-- Begin --

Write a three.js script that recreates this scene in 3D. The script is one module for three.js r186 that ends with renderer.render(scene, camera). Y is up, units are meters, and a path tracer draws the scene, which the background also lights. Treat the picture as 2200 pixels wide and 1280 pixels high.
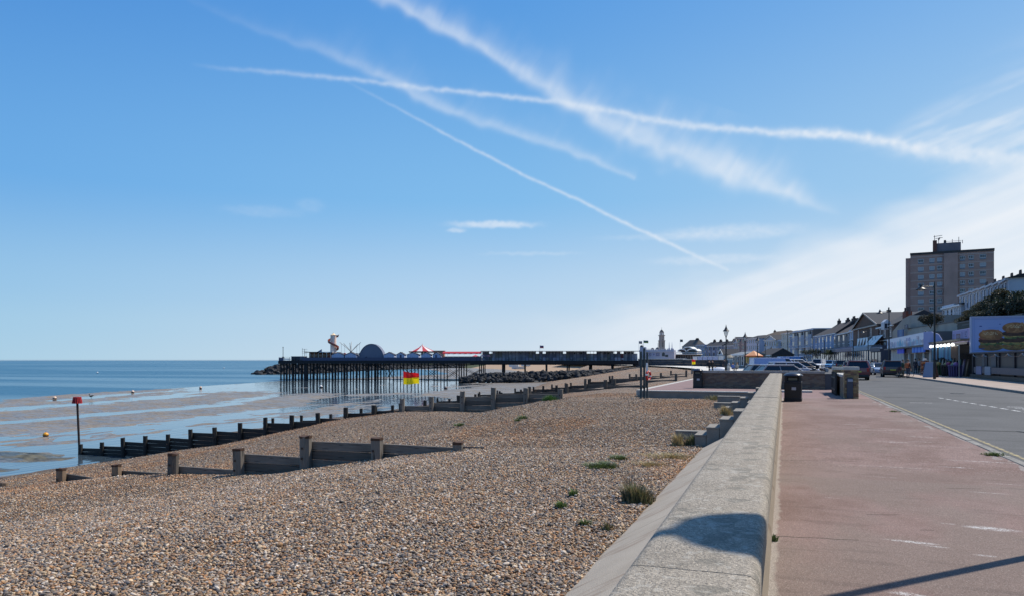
import * as THREE from 'three';
import { mergeGeometries, mergeVertices, toCreasedNormals } from 'three/addons/utils/BufferGeometryUtils.js';
import { RoundedBoxGeometry } from 'three/addons/geometries/RoundedBoxGeometry.js';
import { MarchingCubes } from 'three/addons/objects/MarchingCubes.js';

// ---------------------------------------------------------------- camera, sky, sun, exposure
// x runs to the right across the promenade, -z along the sea wall, y = 0 is the promenade; the camera looks 20 degrees left of the wall.
const F = 1600, U0 = 1100, V0 = 773, EYE = 1.6, YAW = Math.atan((1686 - 1100) / 1600), SN = Math.sin(YAW), CS = Math.cos(YAW);
const scene = new THREE.Scene();
const camera = new THREE.PerspectiveCamera(2 * Math.atan(773 / F) * 180 / Math.PI, 2200 / 1546, 0.2, 30000);
camera.position.set(0, EYE, 0); camera.rotation.y = YAW;
camera.setViewOffset(2200, 1546, 0, 0, 2200, 1280);          // the lens is shifted so that upright things stay upright
const renderer = new THREE.WebGLRenderer({ antialias: true });
renderer.toneMapping = THREE.LinearToneMapping; renderer.toneMappingExposure = 1.0;
renderer.shadowMap.enabled = true;

const SUN_EL = 54 * Math.PI / 180, SUN_AZ = Math.atan2(0.684, 0.73);
const sunDir = new THREE.Vector3(Math.sin(SUN_AZ) * Math.cos(SUN_EL), Math.sin(SUN_EL), -Math.cos(SUN_AZ) * Math.cos(SUN_EL));
const sun = new THREE.DirectionalLight(new THREE.Color(1.0, 0.93, 0.82), 5.0);
sun.name = 'sun'; sun.position.copy(sunDir).multiplyScalar(300); sun.castShadow = true; sun.shadow.mapSize.set(4096, 4096);
Object.assign(sun.shadow.camera, { left: -320, right: 320, top: 320, bottom: -320, near: 1, far: 900 });
sun.target.position.set(0, 0, 0); scene.add(sun, sun.target);

// ---------------------------------------------------------------- noise
function rng(seed) { let a = seed >>> 0; return () => { a = (a + 0x6d2b79f5) | 0; let t = Math.imul(a ^ (a >>> 15), 1 | a); t = (t + Math.imul(t ^ (t >>> 7), 61 | t)) ^ t; return ((t ^ (t >>> 14)) >>> 0) / 4294967296; }; }
const hash = (x, y, s = 0) => { let h = Math.imul(x, 374761393) + Math.imul(y, 668265263) + Math.imul(s, 1442695041) | 0; h = Math.imul(h ^ (h >>> 13), 1274126177); return ((h ^ (h >>> 16)) >>> 0) / 4294967296; };
function vn(x, y, s = 0, px = 0, py = 0) {            // value noise, tiling with periods px, py when given
  const ix = Math.floor(x), iy = Math.floor(y), fx = x - ix, fy = y - iy, u = fx * fx * (3 - 2 * fx), v = fy * fy * (3 - 2 * fy);
  const m = (a, p) => p ? ((a % p) + p) % p : a, x0 = m(ix, px), x1 = m(ix + 1, px), y0 = m(iy, py), y1 = m(iy + 1, py);
  const a = hash(x0, y0, s), b = hash(x1, y0, s), c = hash(x0, y1, s), d = hash(x1, y1, s);
  return a + (b - a) * u + (c - a) * v + (a - b - c + d) * u * v;
}
function fbm(x, y, o = 4, s = 0, px = 0, py = 0) { let t = 0, a = 0.5, n = 0; for (let i = 0; i < o; i++) { t += a * vn(x, y, s + i, px, py); n += a; x *= 2; y *= 2; px *= 2; py *= 2; a *= 0.5; } return t / n; }
const clamp = (x, a = 0, b = 1) => Math.min(b, Math.max(a, x)), lerp = (a, b, t) => a + (b - a) * t;
const sstep = (a, b, x) => { const t = clamp((x - a) / (b - a)); return t * t * (3 - 2 * t); };
const mix3 = (a, b, t) => [lerp(a[0], b[0], t), lerp(a[1], b[1], t), lerp(a[2], b[2], t)];
const toLin = (c) => { c /= 255; return c <= 0.04045 ? c / 12.92 : Math.pow((c + 0.055) / 1.055, 2.4); };
const toS = (c) => Math.round(255 * clamp(c <= 0.0031308 ? c * 12.92 : 1.055 * Math.pow(c, 1 / 2.4) - 0.055));
const table = (t) => (x) => { if (x <= t[0][0]) return t[0][1]; for (let i = 1; i < t.length; i++) if (x <= t[i][0]) return lerp(t[i - 1][1], t[i][1], (x - t[i - 1][0]) / (t[i][0] - t[i - 1][0])); return t[t.length - 1][1]; };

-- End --

REQUIRED WORK
Restate exactly, please, only the lines between the start of the data and the line containing "sun.target.position.set(0, 0, 0);", both ends included, skipping the pictures.

TASK RESPONSE
Write a three.js script that recreates this scene in 3D. The script is one module for three.js r186 that ends with renderer.render(scene, camera). Y is up, units are meters, and a path tracer draws the scene, which the background also lights. Treat the picture as 2200 pixels wide and 1280 pixels high.
import * as THREE from 'three';
import { mergeGeometries, mergeVertices, toCreasedNormals } from 'three/addons/utils/BufferGeometryUtils.js';
import { RoundedBoxGeometry } from 'three/addons/geometries/RoundedBoxGeometry.js';
import { MarchingCubes } from 'three/addons/objects/MarchingCubes.js';

// ---------------------------------------------------------------- camera, sky, sun, exposure
// x runs to the right across the promenade, -z along the sea wall, y = 0 is the promenade; the camera looks 20 degrees left of the wall.
const F = 1600, U0 = 1100, V0 = 773, EYE = 1.6, YAW = Math.atan((1686 - 1100) / 1600), SN = Math.sin(YAW), CS = Math.cos(YAW);
const scene = new THREE.Scene();
const camera = new THREE.PerspectiveCamera(2 * Math.atan(773 / F) * 180 / Math.PI, 2200 / 1546, 0.2, 30000);
camera.position.set(0, EYE, 0); camera.rotation.y = YAW;
camera.setViewOffset(2200, 1546, 0, 0, 2200, 1280);          // the lens is shifted so that upright things stay upright
const renderer = new THREE.WebGLRenderer({ antialias: true });
renderer.toneMapping = THREE.LinearToneMapping; renderer.toneMappingExposure = 1.0;
renderer.shadowMap.enabled = true;

const SUN_EL = 54 * Math.PI / 180, SUN_AZ = Math.atan2(0.684, 0.73);
const sunDir = new THREE.Vector3(Math.sin(SUN_AZ) * Math.cos(SUN_EL), Math.sin(SUN_EL), -Math.cos(SUN_AZ) * Math.cos(SUN_EL));
const sun = new THREE.DirectionalLight(new THREE.Color(1.0, 0.93, 0.82), 5.0);
sun.name = 'sun'; sun.position.copy(sunDir).multiplyScalar(300); sun.castShadow = true; sun.shadow.mapSize.set(4096, 4096);
Object.assign(sun.shadow.camera, { left: -320, right: 320, top: 320, bottom: -320, near: 1, far: 900 });
sun.target.position.set(0, 0, 0); scene.add(sun, sun.target);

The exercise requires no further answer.